Le titre concerné doit, très clairement, être admis aux négociations sur un « marché reconnu », dont la Cour de cassation éclaire ici la notion : la bourse à laquelle étaient admis les produits structurés en cause relevait d’un « État partie à l’accord sur l’Espace économique européen dont la bourse bénéficie d’un agrément au titre d’un marché réglementé en application de la Directive 2004/39/CE » du 21 avril 2004, concernant les marchés d’instruments financiers N° Lexbase : L2056DYS. La Cour ajoute que, dès lors que cet agrément est conforme à la Directive, il s’agit bien d’un marché reconnu. En d’autres mots, la conformité de l’agrément à la Directive constitue le critère de qualification du marché reconnu.

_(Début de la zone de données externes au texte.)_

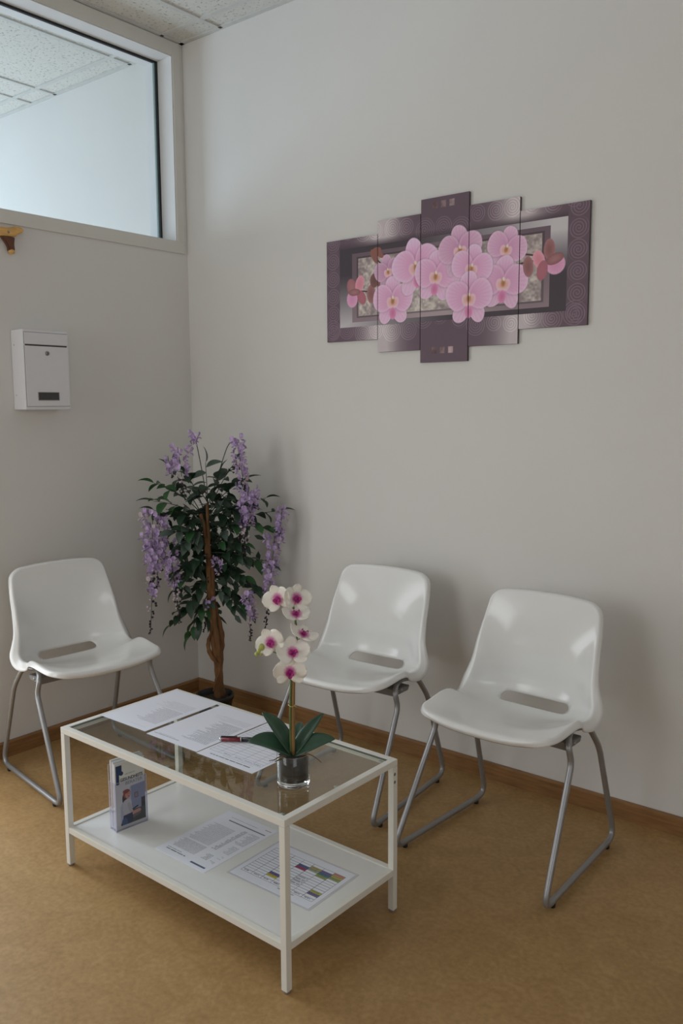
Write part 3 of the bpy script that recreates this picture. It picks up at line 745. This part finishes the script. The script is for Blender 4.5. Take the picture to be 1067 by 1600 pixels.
# ------------------------------------------------------------------ artificial wisteria tree
M_pot = mat('black_plastic_pot', (0.012, 0.014, 0.015, 1), 0.4); M_bark = mat('vine_bark', (0.20, 0.095, 0.035, 1), 0.8, var=.5, scale=40, bump=.9, bscale=70, stretch=(1, 1, .25)); M_tsoil = mat('moss_filling', (.045, .032, .018, 1), .9, var=.5, scale=50, bump=1, bscale=80)
M_leafs = [mat('wisteria_leaf_dark', (.018, .045, .022, 1), .5, var=.3, scale=30), mat('wisteria_leaf_green', (.032, .105, .032, 1), .45, var=.3, scale=30), mat('wisteria_leaf_grey', (.075, .11, .085, 1), .4, var=.25, scale=30)]
M_twig = mat('green_wire_twig', (.03, .045, .025, 1), .6)
M_lila = mat('lilac_blossom', (.50, .37, .60, 1), .6, var=.35, scale=90); M_pale = mat('pale_bud', (.55, .45, .50, 1), .6, var=.2, scale=90); M_dbud = mat('dark_bud', (.035, .022, .03, 1), .7)
TRX, TRY = .425, -.285
tree = thing('wisteria_tree', 'artificial wisteria tree with lilac flower clusters in black pot in corner', 'potted tree', (TRX, TRY, 0))
bm = lathe(bmesh.new(), [(0, 0), (.060, 0), (.062, .004), (.074, .128), (.081, .130), (.081, .148), (.077, .150), (.074, .148), (.070, .128), (.066, .118), (0, .118)], 40); obj('pot', bm, M_pot, tree)
bm = lathe(bmesh.new(), [(0, .134), (.03, .133), (.055, .128), (.0695, .124), (.066, .119), (0, .119)], 24); obj('soil', bm, M_tsoil, tree)
for v in bm.verts if False else []: pass
rv2 = Vector((.673, .74, 0)).normalized(); tv2 = Vector((.74, -.673, 0)).normalized()
def tp(a, z, d=0.0): return rv2*a+tv2*d+uz*z
def strand(pts, rads, tw=.0, ph=0.):
    P_ = spline([tp(*p) for p in pts], 7); n = len(P_); R = np.interp(np.linspace(0, 1, n), np.linspace(0, 1, len(rads)), rads)
    out = []
    for i, p in enumerate(P_):
        t = i/(n-1); a = ph+t*tw
        out.append(p+(rv2*math.cos(a)+tv2*math.sin(a))*(.013*(1-.5*t)))
    return tube(bmesh.new(), out, [float(r*(1+.14*math.sin(i*1.7+ph))) for i, r in enumerate(R)], 9)
obj('trunk', strand([(.016, .12), (.006, .30), (.004, .42), (-.003, .576), (-.013, .714), (-.031, .851), (-.047, .925)], [.017, .015, .014, .013, .012, .010, .007], 7, 0), M_bark, tree)
obj('trunk', strand([(.022, .12), (.018, .30), (.022, .40), (.008, .50), (-.002, .60), (-.004, .796), (-.008, .97)], [.016, .014, .013, .012, .011, .009, .006], -6, 2), M_bark, tree)
obj('trunk', strand([(.012, .12, .01), (.010, .28, .014), (.016, .42, .012), (.004, .60, .01), (-.008, .74, .008)], [.013, .012, .012, .010, .006], 9, 4), M_bark, tree)
obj('vine', strand([(-.012, .17, .02), (.004, .22, .03), (.024, .27, .02), (-.010, .33, .02), (-.016, .38, .01), (.0, .43, .02)], [.004, .006, .006, .009, .008, .004], 2, 1), M_bark, tree)
def leaflet_mesh(mi):
    n = 6; bm = bmesh.new(); rows = []; L_ = 1.0
    for i in range(n+1):
        t = i/n; wd = .24*max(math.sin(math.pi*t**.8), 0)**.8 if 0 < t < 1 else .004
        z = .10*math.sin(t*2.4)-.16*t*t
        rows.append([bm.verts.new((t*L_, u*wd, z+abs(u)*wd*.35)) for u in (-1, 0, 1)])
    for a, b_ in zip(rows[:-1], rows[1:]):
        for k in range(2): bm.faces.new((a[k], b_[k], b_[k+1], a[k+1])).smooth = True
    me = bpy.data.meshes.new('leaf'); bm.to_mesh(me); bm.free(); me.materials.append(M_leafs[mi]); return me
LM = [leaflet_mesh(i) for i in range(3)]
rl = random.Random(5)
NLEAF = 0
def leaf(pos, dirv, size, roll, mi):
    global NLEAF
    if NLEAF >= 296: return
    w_ = Vector((TRX, TRY, 0))+pos; e = w_+dirv.normalized()*size
    if w_.y > -.03 or e.y > -.012 or w_.x < .03 or e.x < .012: return
    NLEAF += 1
    x = dirv.normalized(); ref = uz if abs(x.z) < .95 else rv2
    y = ref.cross(x).normalized(); z = x.cross(y)
    Mx = Matrix((x, y, z)).transposed().to_4x4() @ Matrix.Rotation(roll, 4, 'X')
    o = link_mesh('leaf', LM[mi], tree); o.matrix_local = Matrix.Translation(pos) @ Mx @ Matrix.Diagonal((size, size, size, 1))
def spray(start, end, nleaf, size, sag=.03, mi=None):
    start, end = tp(*start), tp(*end)
    mid = (start+end)/2+uz*sag
    pts = [start*(1-t)**2+mid*2*t*(1-t)+end*t*t for t in np.linspace(0, 1, 9)]
    obj('twig', tube(bmesh.new(), pts, [.0022-.0012*i/8 for i in range(9)], 5), M_twig, tree)
    for k in range(nleaf):
        t = .25+.75*k/max(1, nleaf-1); p = start*(1-t)**2+mid*2*t*(1-t)+end*t*t
        tg = ((mid-start)*(1-t)+(end-mid)*t).normalized(); sd = tg.cross(uz).normalized() if abs(tg.z) < .97 else rv2.copy()
        s = 1 if k % 2 else -1
        if k == nleaf-1: d = tg
        else: d = tg*.55+sd*s*rl.uniform(.6, 1)+uz*rl.uniform(-.95, .25)+tv2*rl.uniform(-.1, .35)
        leaf(p, d, size*rl.uniform(.8, 1.15), rl.uniform(-.7, .7), mi if mi is not None and rl.random() < .7 else rl.choice((0, 0, 1, 2)))
# (start a,z,d) (end a,z,d)
SP = [((-.04, .93, .0), (-.225, 1.06, .03), 9, 1), ((-.04, .93, 0), (-.165, 1.12, .0), 8, 0), ((-.03, .95, 0), (-.10, 1.10, .05), 8, 0), ((-.04, .92, 0), (-.23, .985, .02), 7, 1),
      ((-.01, .96, 0), (-.015, 1.14, .02), 7, 2), ((-.01, .97, 0), (-.05, 1.03, .08), 7, 2), ((-.01, .96, 0), (.045, 1.10, .02), 8, 2), ((0, .95, 0), (.10, 1.13, .0), 8, 0), ((0, .94, 0), (.135, 1.06, .03), 8, 0),
      ((0, .92, 0), (.06, .985, .05), 8, 2), ((0, .9, 0), (.12, .955, .06), 8, 0), ((0, .9, 0), (.23, .985, .0), 9, 0), ((0, .88, 0), (.285, .93, .0), 8, 0), ((0, .86, 0), (.24, .86, .04), 8, 1),
      ((-.02, .86, 0), (-.23, .945, .0), 8, 0), ((-.02, .86, 0), (-.13, .93, .05), 9, 0), ((-.02, .84, 0), (-.15, .86, .07), 9, 2), ((-.02, .82, 0), (-.13, .80, .06), 9, 2), ((-.02, .80, 0), (-.17, .74, .02), 9, 0),
      ((-.01, .76, 0), (-.12, .70, .06), 9, 0), ((-.01, .74, 0), (-.15, .62, .04), 9, 0), ((0, .80, 0), (.12, .80, .05), 9, 2), ((0, .78, 0), (.10, .88, .04), 9, 2), ((0, .76, 0), (.16, .74, .05), 9, 0), ((0, .74, 0), (.23, .70, -.02), 8, 2),
      ((0, .70, 0), (.13, .66, .04), 9, 0), ((0, .68, 0), (.20, .60, .03), 9, 0), ((-.01, .66, 0), (-.11, .54, .05), 9, 0), ((-.01, .62, 0), (-.175, .465, .03), 9, 1), ((-.01, .60, 0), (-.10, .415, .04), 9, 1),
      ((0, .62, 0), (.10, .53, .05), 9, 2), ((0, .64, 0), (.15, .50, .02), 8, 0), ((-.01, .58, 0), (-.05, .47, .05), 7, 0), ((-.02, .84, -.02), (-.10, .78, -.08), 8, 0), ((0, .8, -.02), (.10, .76, -.07), 8, 0)]
for s, e, n, mi in SP: spray(s, e, n, rl.uniform(.064, .078), rl.uniform(.01, .05), mi)
obj('leaf_spray', tube(bmesh.new(), spline([tp(-.01, .96), tp(-.03, 1.10), tp(-.045, 1.19), tp(-.055, 1.24)], 6), .0018, 5), M_twig, tree)
obj('leaf_spray', tube(bmesh.new(), spline([tp(.0, .97), tp(.04, 1.10), tp(.075, 1.20), tp(.10, 1.225), tp(.115, 1.215)], 6), .0018, 5), M_twig, tree)
# dense inner foliage too small and hidden to count
bm = bmesh.new()
for k in range(420):
    a, z = rl.gauss(0, .085), rl.gauss(.76, .13); d = rl.uniform(-.10, -.025 if abs(a) < .05 else .04)
    if abs(a) > .2 or z < .48 or z > 1.02: continue
    c = tp(a, z, d)
    if (Vector((TRX, TRY, 0))+c).y > -.07 or (Vector((TRX, TRY, 0))+c).x < .07: continue
    x = (rv2*rl.uniform(-1, 1)+tv2*rl.uniform(-.3, .6)+uz*rl.uniform(-1, .3)).normalized(); y = x.cross(rl.choice((uz, tv2))).normalized(); s = rl.uniform(.045, .065)
    vs = [bm.verts.new(c+x*s*u+y*s*v) for u, v in ((0, 0), (.35, .2), (.7, .15), (1, 0), (.7, -.15), (.35, -.2))]
    bm.faces.new(vs)
o = obj('inner_foliage', bm, M_leafs[0], tree); o['kind'] = 'stuff'
rf = random.Random(3)
def blossom(bm, c, s, dirv, mi):
    d = dirv.normalized(); y = d.cross(uz); y = y.normalized() if y.length > .01 else rv2; z = y.cross(d)
    def pet(pts):
        f = bm.faces.new([bm.verts.new(c+d*(p[0]*s)+y*(p[1]*s)+z*(p[2]*s)) for p in pts]); f.material_index = mi
    # banner in two halves folded on the keel line, then two wings
    pet([(0, 0, 0), (.25, .45, .25), (.35, .5, .75), (.2, .25, 1.05), (.1, 0, .95)]); pet([(0, 0, 0), (.1, 0, .95), (.2, -.25, 1.05), (.35, -.5, .75), (.25, -.45, .25)])
    pet([(0, 0, 0), (.6, .28, .0), (.95, .12, -.25), (.55, 0, -.30)]); pet([(0, 0, 0), (.55, 0, -.30), (.95, -.12, -.25), (.6, -.28, .0)])
def raceme(top, bottom, wtop, n, full=.62, d=0.05):
    """hanging flower cluster: open blossoms above, pale then dark buds towards the tip"""
    bm = bmesh.new(); a0, z0 = top; a1, z1 = bottom
    P_ = [tp(a0+(a1-a0)*t, z0+(z1-z0)*t, d+.01*math.sin(4*t)) for t in np.linspace(0, 1, 10)]
    tube(bm, P_, .0013, 5, mi=3)
    for k in range(n):
        t = (k+rf.random())/n; r = wtop*(1-.80*t)*rf.uniform(.35, 1)
        an = rf.uniform(0, 2*math.pi); rad = rv2*math.cos(an)+tv2*math.sin(an)
        c = tp(a0+(a1-a0)*t, z0+(z1-z0)*t, d)+rad*r
        wpos = Vector((TRX, TRY, 0))+c
        if wpos.y > -.03 or wpos.x < .03: continue
        if t < full: blossom(bm, c, rf.uniform(.017, .025), rad+uz*rf.uniform(-.6, .2)+tv2*.3, 0 if rf.random() < .88 else 1)
        else:
            q = (t-full)/(1-full); mi = 1 if rf.random() > q*1.3 else 2; s = .0065-.0030*q
            m_ = bmesh.new(); bmesh.ops.create_icosphere(m_, subdivisions=1, radius=s); m_.transform(Matrix.Translation(c)); me = bpy.data.meshes.new('t'); m_.to_mesh(me); m_.free()
            k0 = len(bm.faces); bm.from_mesh(me); bpy.data.meshes.remove(me); bm.faces.ensure_lookup_table()
            for f in bm.faces[k0:]: f.material_index = mi
    obj('flower_cluster', bm, [M_lila, M_pale, M_dbud, M_twig], tree)
for args in (((-.232, .945), (-.246, .60), .055, 105, .75), ((-.205, .93), (-.225, .62), .05, 60, .7), ((-.24, .66), (-.258, .432), .028, 30, .3), ((-.172, .82), (-.135, .475), .036, 70, .55), ((-.125, 1.205), (-.10, .985), .05, 46, .5),
             ((-.165, 1.17), (-.15, 1.08), .03, 14, .9), ((-.052, 1.262), (-.062, 1.215), .018, 9, 1.), ((.113, 1.235), (.142, 1.02), .028, 46, .8), ((.158, 1.04), (.132, .755), .048, 100, .6), ((.145, 1.0), (.12, .80), .045, 40, .6), ((.296, .945), (.275, .78), .024, 34, .85),
             ((.262, .83), (.218, .44), .036, 85, .7), ((.150, .59), (.155, .385), .032, 42, .55), ((-.02, .56), (-.04, .42), .02, 16, .2, .02), ((.02, .74), (.03, .66), .02, 10, .8, .03)):
    raceme(*args)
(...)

En revanche, la Cour de cassation refuse de faire de la preuve de la liquidité des titres une condition de l’éligibilité à l’assurance-vie. Si le texte de l’article R. 332-2 ne vise pas expressément cette condition, il y est fait référence à la négociation de ces titres. Faut-il alors rapporter la preuve de cette négociation effective, à travers un nombre suffisant d’opérations ? La Haute juridiction ne le pense pas et renforce ainsi sa position tendant à faire de la liste règlementaire des valeurs mobilières et actifs éligibles à l’assurance-vie la seule boussole devant guider le juge (v. déjà pour le rejet, sur le fondement de l’article L. 131-1 du Code des assurances, de toute exigence de preuve de ce que la valeur mobilière ou l’actif offrent une protection suffisante, pourtant visée par le texte : Cass. civ. 2, 16 juillet 2020, n° 19-16.922, F-P+B+I N° Lexbase : A35563R7) dans le cadre d’une approche résolument abstraite.